Abstract:
The poem by Rustaveli is one of the most difficult works to translate.
Many factors, for example, specific inherent features of the Georgian
language, contribute to this difficulty.
It is known that “it is impossible to find out the nature of poetry of
a nation without finding out the peculiarities of the language. The poem
and the language are inextricably linked” [Barbakadze, 2014: 13] along
with many features, for instance, the author’s unique artistic style, the
sound and metrical-rhythmic organization of Rustaveli’s poetic speech
which acquire the significance of an amazing aesthetic phenomenon in
his poem, the internal organization of a verse (lexical measure, meter),
an amazingly original trope system, a complex metaphorical system,
etc.
A complete poetic translation of “The Man in the Panther’s Skin”
by Mykola Khvedorovich and Aleš Zvonak was published in 1966.
Translators faced many problems. First of all, their translation had to
compete with other Belarusian translations of the poem. Therefore, the
translators had a somewhat creative competition with the predecessor
Belarusian translators of the poem. This means that each new translator
tries to better understand the artistic-aesthetic world of the original
text and the author’s words to give us a more accurate and adequate
interpretation of them. This is a never-ending process as getting closer
to the original text of the artistic translation is an eternal process.
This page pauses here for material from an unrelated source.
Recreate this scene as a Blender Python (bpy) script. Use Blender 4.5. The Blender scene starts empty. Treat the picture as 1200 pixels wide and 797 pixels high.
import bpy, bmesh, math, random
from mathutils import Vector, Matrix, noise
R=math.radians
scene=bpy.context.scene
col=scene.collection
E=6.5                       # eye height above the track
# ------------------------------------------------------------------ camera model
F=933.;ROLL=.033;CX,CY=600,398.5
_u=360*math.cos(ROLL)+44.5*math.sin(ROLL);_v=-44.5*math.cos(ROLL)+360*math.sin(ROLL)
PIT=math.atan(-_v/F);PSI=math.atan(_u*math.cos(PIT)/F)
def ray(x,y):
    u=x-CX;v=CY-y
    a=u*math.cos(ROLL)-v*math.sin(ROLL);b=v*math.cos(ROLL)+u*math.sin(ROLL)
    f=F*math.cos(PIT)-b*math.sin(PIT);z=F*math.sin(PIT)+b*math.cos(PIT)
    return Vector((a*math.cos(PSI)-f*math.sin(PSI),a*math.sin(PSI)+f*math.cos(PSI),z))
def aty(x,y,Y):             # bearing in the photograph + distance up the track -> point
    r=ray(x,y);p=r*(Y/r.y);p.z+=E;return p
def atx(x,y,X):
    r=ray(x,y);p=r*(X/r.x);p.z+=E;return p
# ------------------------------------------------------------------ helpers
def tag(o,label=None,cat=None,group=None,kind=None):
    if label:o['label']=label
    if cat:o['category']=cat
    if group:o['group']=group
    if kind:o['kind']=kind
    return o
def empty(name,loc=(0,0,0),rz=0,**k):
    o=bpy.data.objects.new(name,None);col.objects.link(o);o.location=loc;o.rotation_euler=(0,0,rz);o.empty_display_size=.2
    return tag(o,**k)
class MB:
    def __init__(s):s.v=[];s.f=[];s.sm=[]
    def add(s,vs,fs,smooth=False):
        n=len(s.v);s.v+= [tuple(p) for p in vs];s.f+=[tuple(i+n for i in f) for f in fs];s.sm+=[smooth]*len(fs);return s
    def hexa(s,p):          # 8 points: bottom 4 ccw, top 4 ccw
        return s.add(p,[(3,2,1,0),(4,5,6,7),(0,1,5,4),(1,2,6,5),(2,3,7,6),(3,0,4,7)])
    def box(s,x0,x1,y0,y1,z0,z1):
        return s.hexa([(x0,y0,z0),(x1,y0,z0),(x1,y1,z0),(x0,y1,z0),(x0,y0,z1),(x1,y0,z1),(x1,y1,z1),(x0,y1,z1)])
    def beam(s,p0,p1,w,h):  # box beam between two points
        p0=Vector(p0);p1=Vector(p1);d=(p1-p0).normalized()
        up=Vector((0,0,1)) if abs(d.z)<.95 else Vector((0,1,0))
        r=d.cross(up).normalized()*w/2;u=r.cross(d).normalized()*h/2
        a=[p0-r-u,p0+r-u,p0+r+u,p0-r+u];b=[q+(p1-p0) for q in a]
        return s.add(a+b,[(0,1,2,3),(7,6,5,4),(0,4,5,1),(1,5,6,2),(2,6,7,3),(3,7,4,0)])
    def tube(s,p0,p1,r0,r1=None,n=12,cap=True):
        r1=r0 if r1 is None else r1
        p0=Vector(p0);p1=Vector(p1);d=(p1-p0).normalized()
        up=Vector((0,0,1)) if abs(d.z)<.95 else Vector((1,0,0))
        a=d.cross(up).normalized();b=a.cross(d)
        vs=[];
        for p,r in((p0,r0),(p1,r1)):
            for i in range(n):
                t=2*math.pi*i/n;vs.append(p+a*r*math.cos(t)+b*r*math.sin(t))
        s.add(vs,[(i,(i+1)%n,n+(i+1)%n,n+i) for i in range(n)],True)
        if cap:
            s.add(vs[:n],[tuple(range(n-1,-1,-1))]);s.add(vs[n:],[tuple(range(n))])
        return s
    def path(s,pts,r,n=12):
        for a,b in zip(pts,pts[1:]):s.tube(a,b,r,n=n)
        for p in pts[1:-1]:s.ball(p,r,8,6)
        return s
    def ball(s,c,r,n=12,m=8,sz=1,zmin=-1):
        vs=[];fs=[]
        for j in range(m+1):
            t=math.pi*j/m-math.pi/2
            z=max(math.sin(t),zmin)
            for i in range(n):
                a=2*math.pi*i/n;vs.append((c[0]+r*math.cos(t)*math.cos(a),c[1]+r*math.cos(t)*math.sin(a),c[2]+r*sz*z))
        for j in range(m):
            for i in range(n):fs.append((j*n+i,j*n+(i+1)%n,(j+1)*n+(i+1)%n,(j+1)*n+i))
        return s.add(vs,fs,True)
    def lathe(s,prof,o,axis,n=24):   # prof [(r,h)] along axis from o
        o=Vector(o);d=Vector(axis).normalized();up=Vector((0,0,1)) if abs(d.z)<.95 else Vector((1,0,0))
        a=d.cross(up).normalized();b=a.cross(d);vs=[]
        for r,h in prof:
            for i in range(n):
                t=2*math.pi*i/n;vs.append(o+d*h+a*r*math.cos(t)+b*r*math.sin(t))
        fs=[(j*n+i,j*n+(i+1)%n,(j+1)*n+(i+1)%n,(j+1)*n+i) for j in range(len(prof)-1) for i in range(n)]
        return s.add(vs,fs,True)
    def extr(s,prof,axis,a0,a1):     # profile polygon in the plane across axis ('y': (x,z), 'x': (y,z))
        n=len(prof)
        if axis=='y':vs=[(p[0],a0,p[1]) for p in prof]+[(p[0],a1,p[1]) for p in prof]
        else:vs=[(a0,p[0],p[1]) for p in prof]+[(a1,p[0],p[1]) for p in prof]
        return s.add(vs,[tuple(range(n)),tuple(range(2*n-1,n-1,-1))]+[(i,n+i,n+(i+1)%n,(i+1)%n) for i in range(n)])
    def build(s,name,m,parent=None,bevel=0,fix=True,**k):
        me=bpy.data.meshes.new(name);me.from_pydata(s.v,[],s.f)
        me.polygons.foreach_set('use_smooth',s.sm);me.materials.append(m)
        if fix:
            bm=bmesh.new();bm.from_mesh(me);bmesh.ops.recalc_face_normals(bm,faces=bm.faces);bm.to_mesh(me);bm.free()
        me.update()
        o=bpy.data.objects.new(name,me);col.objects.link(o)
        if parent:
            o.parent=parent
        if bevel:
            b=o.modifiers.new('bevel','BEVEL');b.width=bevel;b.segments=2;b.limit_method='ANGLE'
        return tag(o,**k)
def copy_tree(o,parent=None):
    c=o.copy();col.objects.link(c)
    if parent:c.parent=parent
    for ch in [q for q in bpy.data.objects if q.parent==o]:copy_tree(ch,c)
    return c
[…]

Although there is no ideal translation all translators strive for the ideal”
[Gaprindashvili, 2012:97].
Mykola Khvedorovich and Aleš Zvonak did not speak Georgian
and translated the poem employing an interlinear translation. The
translators, first of all, needed to solve the issue of the meter, and they chose the choree, one of its main characteristics of which is the foot – a
repeating element of the verse. In the translation of the poem, we have
an alternation of sixteen- and fifteen-syllable syllabic-tone verses: the
first and third verses are sixteen-syllable, and the second and fourth –
are fifteen-syllable.
It should be noted that the tradition of the choree with multiple
feet was usual for Belarusian philosophical and epic poetry and was
successfully used by Belarusian poets (e.g. A. Kulishov) [Рагойша, 1979:
112].
The poem is translated by quatrains. With a few exceptions, only
the cross-rhyme авав occurs throughout the translation. The linguistic
peculiarities of the text did not allow the translators to refer to the
homonymic rhyme structure of the Georgian text.
The “high” and “low” quatrain presented in the Belarusian language
in “The Man in the Panther’s Skin”, as well as in any other language,
pose a great challenge to translators because they create difficulties
for them. It turned out to be impossible to translate them into the
Belarusian language. That is why, from the point of view of rhythm, lines
with a high and low quatrain sound identical in Belarusian.